Il ‘format’ che ha lasciato il segno
Il film racconta vent’anni di Carosello. Oltre a raccontare le pubblicità più famose, sceglie di affrontare alcuni momenti chiave. “Abbiamo raccontato il passaggio dal Carosello didattico a quello dell’intrattenimento, i tormentoni, l’arrivo dell’animazione e il Carosello della chiusura”, racconta Festa. E nell’ultimo Carosello c’è Raffaella Carrà. Nel 1978 nasce una nuova era, come dicevamo. Gli spot di 30’’, all’americana, in cui l’attenzione è tutta sul prodotto. Nel 1976, intanto, Carosello aveva raggiunto 20 milioni di spettatori ed era entrato nei cuori di almeno 3 generazioni.

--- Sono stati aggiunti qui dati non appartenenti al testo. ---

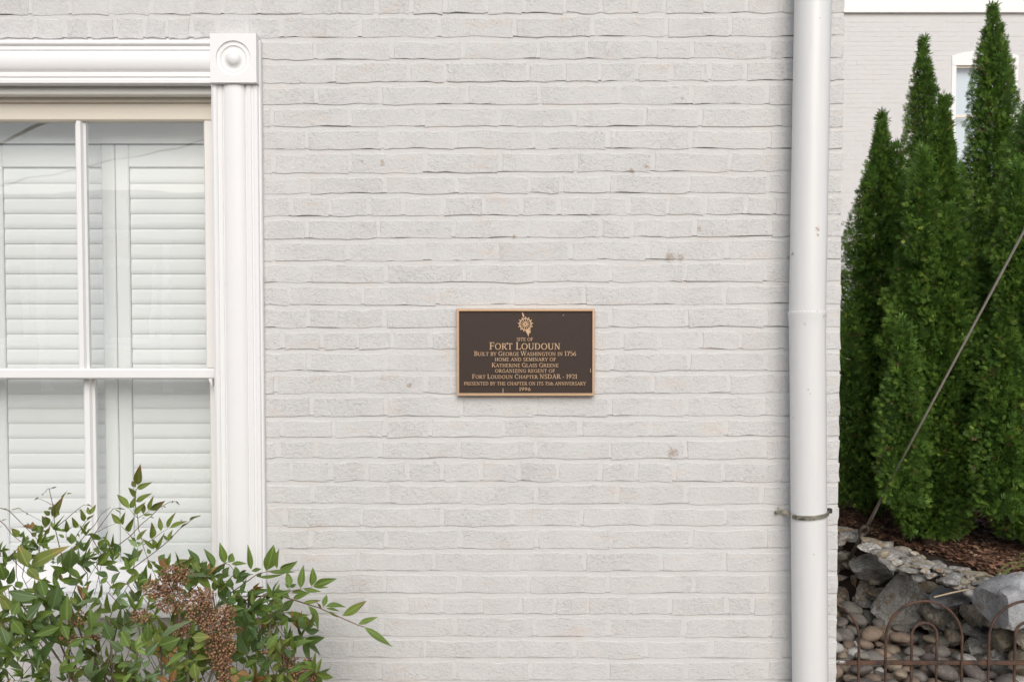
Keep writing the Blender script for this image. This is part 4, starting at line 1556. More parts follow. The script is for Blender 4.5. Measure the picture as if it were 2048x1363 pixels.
def thuja(name, label, px, py_top, base_py, D, half, n_spray, seed, lobes=(), lean=0.0, bot=.10, trunk_px=None, openness=.0):
    """half: list of (fraction of height, half width in photo pixels)."""
    rg = np.random.default_rng(seed)
    n_spray = int(n_spray * 3.3)
    Y = D + CAM_Y
    s = D / F_PX
    top = P(px, py_top + 16, Y)
    bx = (trunk_px if trunk_px else px)
    base = P(bx, base_py, Y)
    zb_ = bed_z(base.x, base.y)[0]
    tree = empty(name, (base.x, base.y, zb_ - .02), label, 'tree', 'conical evergreens in the mulch bed')
    H = top.z - zb_
    hf = np.array([h for h, _ in half]); hw = np.maximum(np.array([w_ for _, w_ in half]) - 7.0, 6.0) * s
    VS, FS, TS = [], [], []
    nv = 0
    def lobe(cx, cy, z0, z1, hf, hw, n, x_top):
        nonlocal nv
        # heights weighted by circumference
        hs = np.linspace(0, 1, 200)
        rad = np.interp(hs, hf, hw)
        pdf = (rad + .012); pdf /= pdf.sum()
        h = rg.choice(hs, n, p=pdf) + rg.uniform(-.0025, .0025, n)
        h = np.clip(h, 0, 1)
        a = rg.uniform(0, 2 * np.pi, n)
        # lumpy outline
        lump = 1 + .12 * np.sin(a * 3 + h * 17 + seed) + .11 * np.sin(a * 6 - h * 37 + seed * 2) + .09 * np.sin(a * 4 + h * 71 + seed * 3)
        R0 = np.interp(h, hf, hw) * lump
        depth = 1 - np.abs(rg.normal(0, .16, n))
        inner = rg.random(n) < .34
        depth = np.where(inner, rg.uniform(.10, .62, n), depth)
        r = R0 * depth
        axx = cx + (x_top - cx) * h
        pos = np.stack([axx + r * np.cos(a), cy + r * np.sin(a), z0 + (z1 - z0) * h], 1)
        out = np.stack([np.cos(a), np.sin(a), np.zeros(n)], 1)
        up = np.array([0, 0, 1.0])
        lift = rg.uniform(-.15, 1.0, n) + 1.6 * np.clip(h - .75, 0, 1) * 4 * .6
        d = out * rg.uniform(.5, 1.0, n)[:, None] + up * lift[:, None] + rg.normal(0, .30, (n, 3))
        d /= np.linalg.norm(d, axis=1)[:, None]
        # fan plane roughly radial and vertical, with a random twist
        side = np.cross(d, out + rg.normal(0, .55, (n, 3)))
        nrm = side / np.maximum(np.linalg.norm(side, axis=1), 1e-4)[:, None]
        tw = rg.normal(0, .9, n)
        b_ = np.cross(d, nrm)
        nr = nrm * np.cos(tw)[:, None] + b_ * np.sin(tw)[:, None]
        sdv = np.cross(nr, d)
        size = rg.uniform(.017, .036, n) * np.where(inner, 1.9, 1.0)
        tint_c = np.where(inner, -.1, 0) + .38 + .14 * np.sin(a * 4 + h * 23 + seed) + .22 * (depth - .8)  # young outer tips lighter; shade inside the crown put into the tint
        for k, (tv, tf) in enumerate(TEMPL):
            idx = np.where(np.arange(n) % len(TEMPL) == k)[0]
            m = len(idx)
            if m == 0: continue
            loc = tv[None, :, :] * size[idx][:, None, None]
            w = pos[idx][:, None, :] + loc[:, :, 0:1] * sdv[idx][:, None, :] + loc[:, :, 1:2] * nr[idx][:, None, :] + loc[:, :, 2:3] * d[idx][:, None, :]
            VS.append(w.reshape(-1, 3))
            FS.append((tf[None] + (np.arange(m) * len(tv))[:, None, None] + nv).reshape(-1, 4))
            tt = np.clip(tint_c[idx] + rg.normal(0, .20, m), 0.02, .96)
            tt = np.where(rg.random(m) < .02, 1.0, tt)
            TS.append(np.repeat(tt, len(tv)))
            nv += m * len(tv)
    lobe(base.x, base.y, zb_ + bot * H * .3, top.z, hf, hw, n_spray, top.x)
    for (lpx, lpy, lbase_py, lhalf, ln, dd) in lobes:
        Yl = Y + dd
        lt = P(lpx, lpy, Yl); lb = P(lpx, lbase_py, Yl)
        sl = (Yl - CAM_Y) / F_PX
        ln = int(ln * 2.4)
        lobe(lt.x, Yl, lb.z, lt.z, np.array([0, .3, .7, .92, 1.0]), np.array([.75, 1.0, .62, .25, .05]) * lhalf * sl, ln, lt.x)
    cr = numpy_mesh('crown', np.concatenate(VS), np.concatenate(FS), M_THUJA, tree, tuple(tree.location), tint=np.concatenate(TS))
    b = MB()
    b.tube([Vector((base.x, base.y, zb_ - .02)), Vector((base.x, base.y, zb_ + H * .4)), Vector(((base.x + top.x) / 2, base.y, zb_ + H * .7)), Vector((top.x, base.y, top.z - .05))], [.035, .024, .014, .003], 8)
    tr_ = b.build('trunk', M_BARK, tree, smooth=True)
    # limbs
    for i in range(14):
        h = .12 + .055 * i; a = i * 2.4
        r = float(np.interp(h, hf, hw)) * .75
        p0 = Vector((base.x + (top.x - base.x) * h, base.y, zb_ + H * h))
        b = MB(); b.tube([p0, p0 + Vector((math.cos(a) * r * .5, math.sin(a) * r * .5, r * .45)), p0 + Vector((math.cos(a) * r, math.sin(a) * r, r * 1.2))], [.008, .005, .002], 5)
        b.build('limb', M_BARK, tr_)
    return tree


thuja('evergreen_tree', 'conical evergreen nearest the house corner, its lowered tip left of the taller ones', 1764, 216, 1040, 4.75,
      [(0, 62), (.10, 92), (.30, 104), (.50, 92), (.68, 68), (.82, 44), (.91, 24), (.965, 12), (1, 3)], 9500, 1, trunk_px=1742, lobes=((1792, 290, 480, 26, 420, -.05), (1700, 620, 1000, 60, 1500, -.15)))
thuja('evergreen_tree', 'slender dark evergreen rising behind, its pointed tip left of the arched window', 1846, 66, 1050, 5.35,
      [(0, 70), (.15, 92), (.40, 88), (.60, 68), (.76, 50), (.87, 34), (.94, 20), (.975, 12), (1, 4)], 8000, 2, trunk_px=1850)
thuja('evergreen_tree', 'broad bright green evergreen in the middle of the row, with a second lower tip', 1888, 186, 1092, 4.22,
      [(0, 58), (.08, 88), (.25, 104), (.45, 100), (.62, 80), (.78, 50), (.90, 25), (.965, 12), (1, 4)], 11500, 3, trunk_px=1858,
      lobes=((1896, 412, 780, 58, 1700, -.13), (1846, 300, 520, 34, 700, -.10), (1810, 640, 1010, 50, 1200, -.16)))
thuja('evergreen_tree', 'tallest evergreen, its tip reaching the top edge in front of the arched window', 1986, 2, 1060, 4.95,
      [(0, 70), (.15, 98), (.40, 104), (.58, 84), (.72, 56), (.82, 46), (.90, 36), (.95, 24), (.98, 14), (1, 5)], 10500, 4, trunk_px=1990)
thuja('evergreen_tree', 'big evergreen cut by the right edge of the picture, behind the guy wire', 2092, 96, 1122, 3.98,
      [(0, 70), (.07, 108), (.22, 140), (.42, 146), (.60, 118), (.76, 80), (.89, 44), (.96, 20), (1, 4)], 13000, 5, trunk_px=2086,
      lobes=((2010, 610, 1030, 62, 1500, -.12), (2036, 330, 620, 40, 900, -.12)))

# ------------------------------------------------------------------ small things on the bed
M_TWIG = simple('pale_twig', (.45, .36, .24), .8, noise=.2, nscale=60)
def on_wall(px, py, zc):
    D = (CAM_Z - zc) / ((py - 628) / F_PX)
    return P(px, py, D + CAM_Y)
b = MB(); p0, p1 = on_wall(1971, 1148, .44), on_wall(1998, 1158, .44); b.tube([p0, (p0 + p1) / 2 + Vector((0, 0, .002)), p1], [.005, .0055, .004], 7)
tag(b.build('twig', M_TWIG, origin=p0), 'short pale broken stick lying on the mulch left of the boulder', 'twig')
b = MB(); pa, pb_, pc = on_wall(1868, 1193, .41), on_wall(1905, 1184, .415), on_wall(1957, 1173, .42); b.tube([pa, pb_, pc], [.003, .0035, .0015], 6)
tag(b.build('twig', M_TWIG, origin=pa), 'long thin dry stalk lying across the flat stones', 'twig')
t = NT('grass_blade')
M_GRASS = t.done((.16, .20, .06), .6)
gp = on_wall(1996, 1152, .44)
gt = empty('grass_tuft', gp, 'thin tuft of arching green grass blades above the whitish boulder', 'grass')
for (pts_) in ([(1994, 1150), (2004, 1135), (2020, 1124), (2048, 1122), (2070, 1126)], [(2000, 1152), (2012, 1140), (2030, 1132), (2056, 1132)], [(2036, 1130), (2038, 1115), (2044, 1106), (2060, 1104)], [(1992, 1150), (1988, 1138), (1982, 1128)], [(2006, 1150), (2022, 1136), (2044, 1128), (2072, 1136)]):
    vs, fs = [], []
    Yg = gp.y - .02
    for i, q in enumerate(pts_):
        w_ = 2.1 * (1 - i / len(pts_)) + .35
        vs += [P(q[0] - w_ * .4, q[1] - w_ * .7, Yg), P(q[0] + w_ * .4, q[1] + w_ * .7, Yg - .008)]
        if i: fs.append((2 * i - 2, 2 * i, 2 * i + 1, 2 * i - 1))
    b = MB(); b.add(vs, fs); b.build('blade', M_GRASS, gt, fix=False)

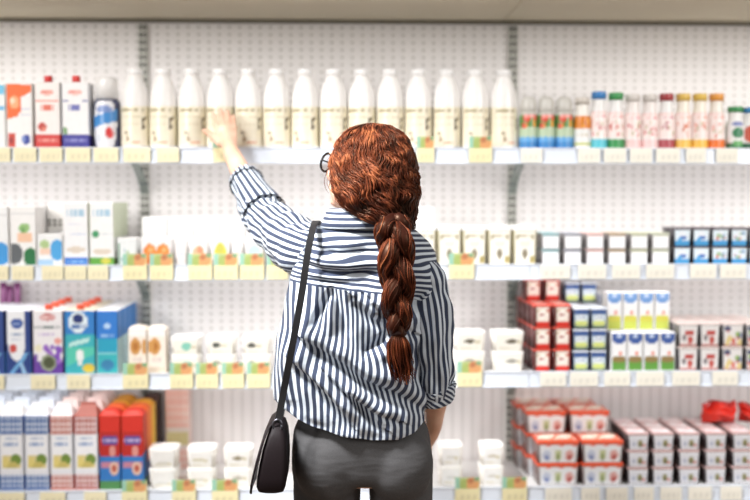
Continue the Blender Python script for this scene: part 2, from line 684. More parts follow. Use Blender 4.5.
def tub(W, D, H, side, base, layers, lidcol, taper=.9, r=.012, lid_h=.012, lidlayers=None, n=4, botcol=None):
    """tapered cup or tub with a rimmed lid; narrower at the foot"""
    m = MB()
    hx, hy, cy = W / 2, D / 2, D / 2
    hb = H - lid_h
    s = lin(side)
    m.loft([rr(hx * taper, hy * taper, 0, r, cy, 0, n), rr(hx * .985, hy * .985, hb, r, cy, 0, n)], s, smooth=True, capcol=s)
    parts = [('tub_body', m.build('tub_body'), 'gloss')]
    fx0, fx1 = hx * taper - r * .6, hx * .985 - r * .6
    y0, y1 = cy - hy * taper, cy - hy * .985

    def fm(u, v):
        hxv = fx0 + (fx1 - fx0) * v
        return ((u - .5) * 2 * hxv, y0 + (y1 - y0) * v - .0007, .002 + (hb - .004) * v)
    parts.append(('printed_front', print_patch(base, layers, fm, 18, 14).build('printed_front'), 'gloss'))
    l = MB()
    lc = lin(lidcol)
    l.loft([rr(hx, hy, hb, r, cy, 0, n), rr(hx, hy, H - .002, r, cy, 0, n), rr(hx - .002, hy - .002, H, r, cy, 0, n), rr(hx - .006, hy - .006, H, r, cy, 0, n), rr(hx - .008, hy - .008, H - .002, r, cy, 0, n)], lc, smooth=False)
    parts.append(('lid', l.build('lid'), 'gloss'))
    if lidlayers:
        parts.append(('lid_print', print_patch(lidcol, lidlayers, lambda u, v: ((u - .5) * (W - .016), .008 + v * (D - .016), H + .0006), 24, 14).build('lid_print'), 'gloss'))
    return parts


def pouch_mesh(W, D, H, col, seed, crumple=.3):
    """soft pack pinched flat at its top and bottom seams, crumpled"""
    m = MB()
    rings, cols = [], []
    c0, c1 = lin(col), lin([max(0, x - 40) for x in col])
    n = 24
    for i in range(15):
        t = i / 14
        th = max(.06, math.sin(PI * min(1, t * .98 + .02)) ** .6)
        ring = []
        for k in range(n):
            a = 2 * PI * k / n
            q = noise.noise(Vector((math.cos(a) * 1.5 + seed, math.sin(a) * 1.5, t * 5)))
            w = W / 2 * (1 - .10 * math.sin(PI * t)) * (1 + .06 * q)
            ring.append((w * math.copysign(abs(math.cos(a)) ** .8, math.cos(a)), D / 2 + D / 2 * th * math.sin(a) * (1 + crumple * q), H * t * (1 + (crumple - .3) * .9 * noise.noise(Vector((math.cos(a) * 2.2, seed * 3.1, 2)))) + .006 * q * math.sin(PI * t)))
        rings.append(ring)
        cols.append(c1 if i in (0, 13) else c0)
    m.loft(rings, cols)
    return m.build('soft_pouch')


def sz(xl, xr, ytop, k, Y=YF):
    """centre x, width and height of a pack that covers these pixels at depth Y on shelf k"""
    a, b = at(xl, BASE[k], Y), at(xr, BASE[k], Y)
    z = at((xl + xr) / 2, ytop, Y).z
    return (a.x + b.x) / 2, b.x - a.x, z - ZS[k]


RED, NAVY, BLUE, WHT = (196, 62, 52), (44, 52, 110), (62, 130, 200), (240, 238, 236)

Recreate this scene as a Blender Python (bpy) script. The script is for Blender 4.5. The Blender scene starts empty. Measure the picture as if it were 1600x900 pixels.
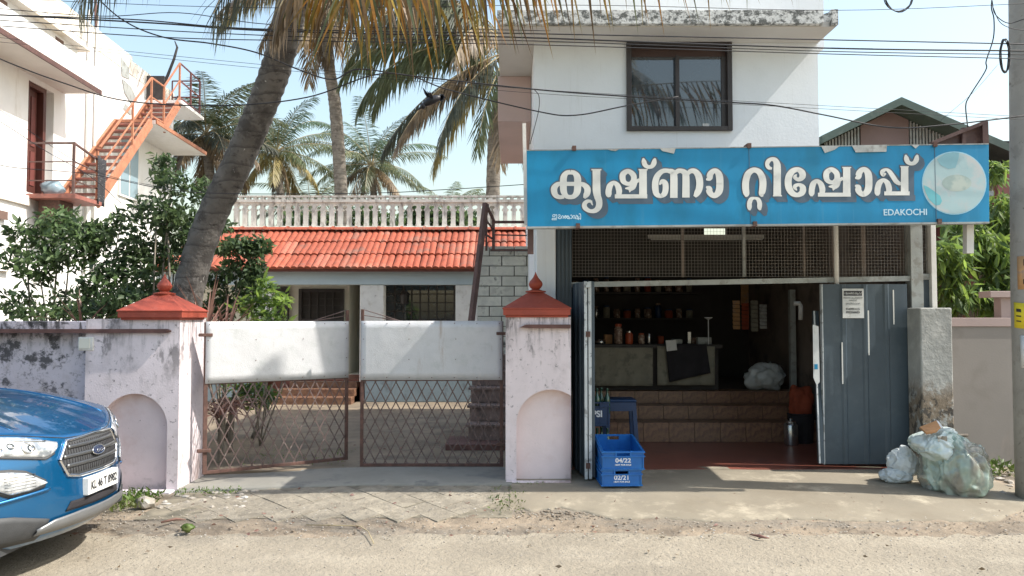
import bpy, bmesh, math, random
import numpy as np
from mathutils import Vector, Matrix, Euler
random.seed(7); rng = np.random.default_rng(7)
S = bpy.context.scene; COL = S.collection
R = math.radians
# ---------------------------------------------------------------- camera, world, sun, exposure
F0 = 1200.0; PITCH = math.atan(45/F0); CZ = 1.6
cd = bpy.data.cameras.new('camera'); cam = bpy.data.objects.new('camera', cd); COL.objects.link(cam)
cd.sensor_width = 36; cd.lens = 36*F0/1600; cd.clip_start = 0.05; cd.clip_end = 3000
cam.location = (0, 0, CZ); cam.rotation_euler = (math.pi/2+PITCH, 0, 0); S.camera = cam
SUN = Vector((1.0, -0.13, 1.15)).normalized()
W = bpy.data.worlds.new('World'); S.world = W; W.use_nodes = True
wn = W.node_tree.nodes; bg = wn['Background']
sky = wn.new('ShaderNodeTexSky'); sky.sky_type = 'NISHITA'; sky.sun_disc = False
sky.sun_elevation = math.asin(SUN.z); sky.sun_rotation = math.atan2(SUN.x, SUN.y)
sky.air_density = 1.8; sky.dust_density = 2.8; sky.ozone_density = 2.6; sky.altitude = 0
hsv = wn.new('ShaderNodeHueSaturation'); hsv.inputs['Saturation'].default_value = .92   # humid whitish air
W.node_tree.links.new(sky.outputs[0], hsv.inputs['Color']); W.node_tree.links.new(hsv.outputs[0], bg.inputs[0]); bg.inputs[1].default_value = 0.15
sd = bpy.data.lights.new('sun', 'SUN'); sd.energy = 4.0; sd.angle = R(0.5); sd.color = (1, .95, .87)
so = bpy.data.objects.new('sun', sd); COL.objects.link(so); so.rotation_euler = SUN.to_track_quat('Z', 'Y').to_euler()
S.view_settings.view_transform = 'Standard'; S.view_settings.look = 'None'
S.view_settings.exposure = 0.85; S.view_settings.gamma = 1
S.render.engine = 'CYCLES'; S.cycles.use_denoising = True; S.cycles.max_bounces = 8

# ---------------------------------------------------------------- helpers
def ray(px, py):
    c, s = math.cos(PITCH), math.sin(PITCH)
    a, b = (px-800)/F0, (450-py)/F0
    return Vector((a, c-s*b, s+c*b))
def P(px, py, Y):                       # point of the sight line at distance Y
    d = ray(px, py); return Vector((0, 0, CZ))+d*(Y/d.y)
def wl(o):
    v = Vector((0, 0, 0))
    while o is not None: v += o.location; o = o.parent
    return v
def tag(o, label=None, cat=None, group=None, kind=None):
    for k, v in (('label', label), ('category', cat), ('group', group), ('kind', kind)):
        if v: o[k] = v
    return o
def thing(name, loc, label, cat, group=None):
    o = bpy.data.objects.new(name, None); COL.objects.link(o); o.location = loc; o.empty_display_size = .2
    return tag(o, label, cat, group)
def inst(name, mesh, parent, wpos=(0, 0, 0), rot=(0, 0, 0), scale=(1, 1, 1)):
    o = bpy.data.objects.new(name, mesh); COL.objects.link(o); o.parent = parent
    o.location = Vector(wpos)-(wl(parent) if parent else Vector((0, 0, 0))); o.rotation_euler = rot; o.scale = scale
    return o
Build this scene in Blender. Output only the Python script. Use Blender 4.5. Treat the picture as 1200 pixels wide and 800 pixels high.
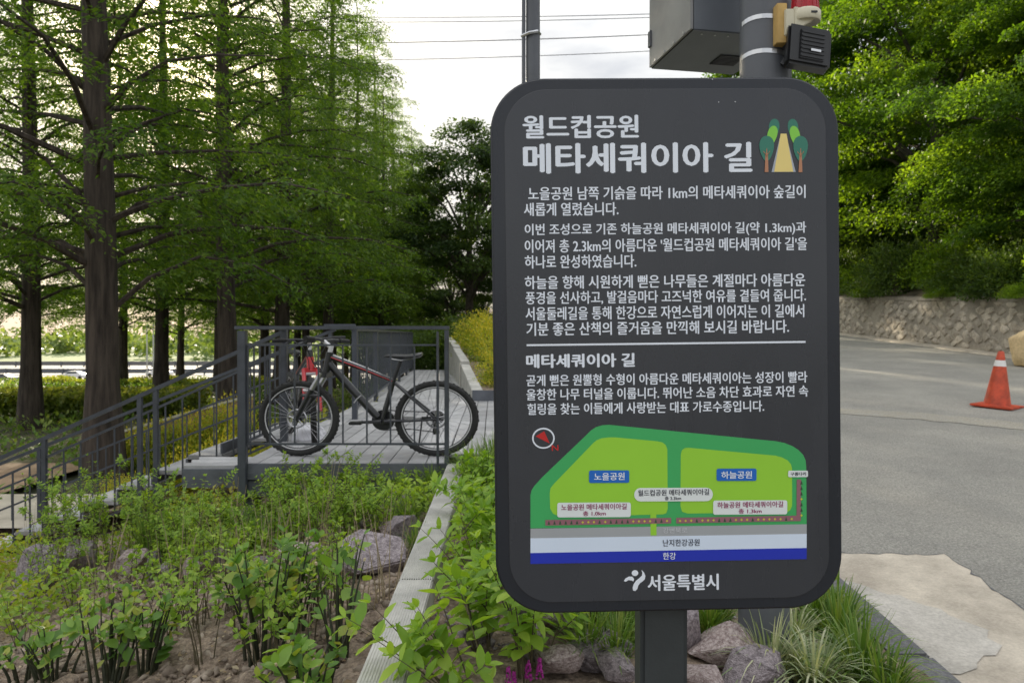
import bpy, bmesh, math, random
import numpy as np
from mathutils import Vector, Matrix, Euler
from mathutils import noise as mnoise
for o in list(bpy.data.objects): bpy.data.objects.remove(o)
SC = bpy.context.scene; COL = SC.collection; R = math.radians

# ------------------------------------------------------------------ camera, sky, sun, exposure
CAMZ = 1.5; F = 867.0; HY = 392.0
cam = bpy.data.objects.new('camera', bpy.data.cameras.new('camera')); COL.objects.link(cam)
cam.data.lens = 26.0; cam.data.sensor_width = 36.0; cam.data.clip_end = 3000; cam.data.clip_start = .05
cam.location = (0, 0, CAMZ); cam.rotation_euler = (R(90) - math.atan(8/F), 0, 0)
cam.data.dof.use_dof = True; cam.data.dof.focus_distance = 1.75; cam.data.dof.aperture_fstop = 9.0
SC.camera = cam
SUN_EL = 18.5; SUN_AZ = 24.8            # degrees up; degrees left of the view direction (+Y)
w = bpy.data.worlds.new('World'); SC.world = w; w.use_nodes = True
nt = w.node_tree; nt.nodes.clear()
def wn(t, **k):
    n = nt.nodes.new(t)
    for a, v in k.items(): setattr(n, a, v)
    return n
out = wn('ShaderNodeOutputWorld'); bg = wn('ShaderNodeBackground')
sky = wn('ShaderNodeTexSky', sky_type='NISHITA', sun_disc=False)
sky.sun_elevation = R(SUN_EL); sky.sun_rotation = R(-SUN_AZ); sky.air_density = 1.2; sky.dust_density = 1.5; sky.ozone_density = 1.0
tc = wn('ShaderNodeTexCoord'); mp = wn('ShaderNodeMapping'); mp.inputs['Scale'].default_value = (1, 1, 3.2)
cl = wn('ShaderNodeTexNoise'); cl.inputs['Scale'].default_value = 2.2; cl.inputs['Detail'].default_value = 7; cl.inputs['Roughness'].default_value = .55
cr = wn('ShaderNodeValToRGB'); cr.color_ramp.elements[0].position = .40; cr.color_ramp.elements[0].color = (2.6, 2.7, 2.95, 1)
cr.color_ramp.elements[1].position = .62; cr.color_ramp.elements[1].color = (5.3, 5.25, 5.05, 1)
mx = wn('ShaderNodeMix', data_type='RGBA'); mx.inputs[0].default_value = .9
nt.links.new(tc.outputs['Generated'], mp.inputs['Vector']); nt.links.new(mp.outputs['Vector'], cl.inputs['Vector'])
nt.links.new(cl.outputs['Fac'], cr.inputs['Fac']); nt.links.new(sky.outputs['Color'], mx.inputs[6]); 
# overcast style gradient, brighter overhead, added to lift the light on the ground
sx = wn('ShaderNodeSeparateXYZ'); mr = wn('ShaderNodeMapRange'); mr.inputs['From Min'].default_value = .1; mr.inputs['To Min'].default_value = 1.0; mr.inputs['To Max'].default_value = 2.6
vm = wn('ShaderNodeVectorMath', operation='SCALE')
nt.links.new(tc.outputs['Generated'], sx.inputs[0]); nt.links.new(sx.outputs['Z'], mr.inputs['Value']); nt.links.new(cr.outputs['Color'], vm.inputs[0]); nt.links.new(mr.outputs['Result'], vm.inputs['Scale'])
# thin cloud glows warm around the low sun
nv = wn('ShaderNodeVectorMath', operation='NORMALIZE'); dv = wn('ShaderNodeVectorMath', operation='DOT_PRODUCT')
dv.inputs[1].default_value = (-math.sin(R(SUN_AZ))*math.cos(R(SUN_EL)), math.cos(R(SUN_AZ))*math.cos(R(SUN_EL)), math.sin(R(SUN_EL)))
nt.links.new(tc.outputs['Generated'], nv.inputs[0]); nt.links.new(nv.outputs[0], dv.inputs[0])
acc = vm.outputs[0]
for ex_, am, cc_ in ((34, 7.0, (1, .84, .56)), (260, 60.0, (1, .80, .48))):
    mxx = wn('ShaderNodeMath', operation='MAXIMUM'); mxx.inputs[1].default_value = 0; pw_ = wn('ShaderNodeMath', operation='POWER'); pw_.inputs[1].default_value = ex_
    sc_ = wn('ShaderNodeVectorMath', operation='SCALE'); sc_.inputs[0].default_value = [c*am for c in cc_]; ad = wn('ShaderNodeVectorMath', operation='ADD')
    nt.links.new(dv.outputs['Value'], mxx.inputs[0]); nt.links.new(mxx.outputs[0], pw_.inputs[0]); nt.links.new(pw_.outputs[0], sc_.inputs['Scale'])
    nt.links.new(acc, ad.inputs[0]); nt.links.new(sc_.outputs[0], ad.inputs[1]); acc = ad.outputs[0]
nt.links.new(acc, mx.inputs[7])
nt.links.new(mx.outputs[2], bg.inputs['Color']); bg.inputs['Strength'].default_value = 0.09
nt.links.new(bg.outputs['Background'], out.inputs['Surface'])
sl = bpy.data.objects.new('sun', bpy.data.lights.new('sun', 'SUN')); COL.objects.link(sl)
sl.data.energy = 5.0; sl.data.angle = R(.6); sl.data.color = (1, .87, .66)
sd = Vector((-math.sin(R(SUN_AZ))*math.cos(R(SUN_EL)), math.cos(R(SUN_AZ))*math.cos(R(SUN_EL)), math.sin(R(SUN_EL))))
sl.rotation_euler = sd.to_track_quat('Z', 'Y').to_euler()
SC.view_settings.view_transform = 'Standard'; SC.view_settings.look = 'None'; SC.view_settings.exposure = 0.9; SC.view_settings.gamma = 1
SC.cycles.max_bounces = 7; SC.cycles.diffuse_bounces = 3; SC.cycles.glossy_bounces = 2; SC.cycles.transmission_bounces = 4; SC.cycles.transparent_max_bounces = 8
SC.cycles.caustics_reflective = False; SC.cycles.caustics_refractive = False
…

Quelli che andavano “a nanna dopo Carosello” sono stati tanti. Eppure, anche una volta che Carosello è stato chiuso, la sua influenza sulla pubblicità è continuata per anni. Molti degli spot degli anni Ottanta e Novanta erano molto più narrativi, evocativi, sognanti di quelli che sono venuti dopo, con il mondo dei social. Ce lo ha fatto capire anche Ludovica Martino nella videointervista che trovate qui sopra. Come diceva un’altra pubblicità, successiva ma figlia del Carosello, “meditate, gente, meditate”.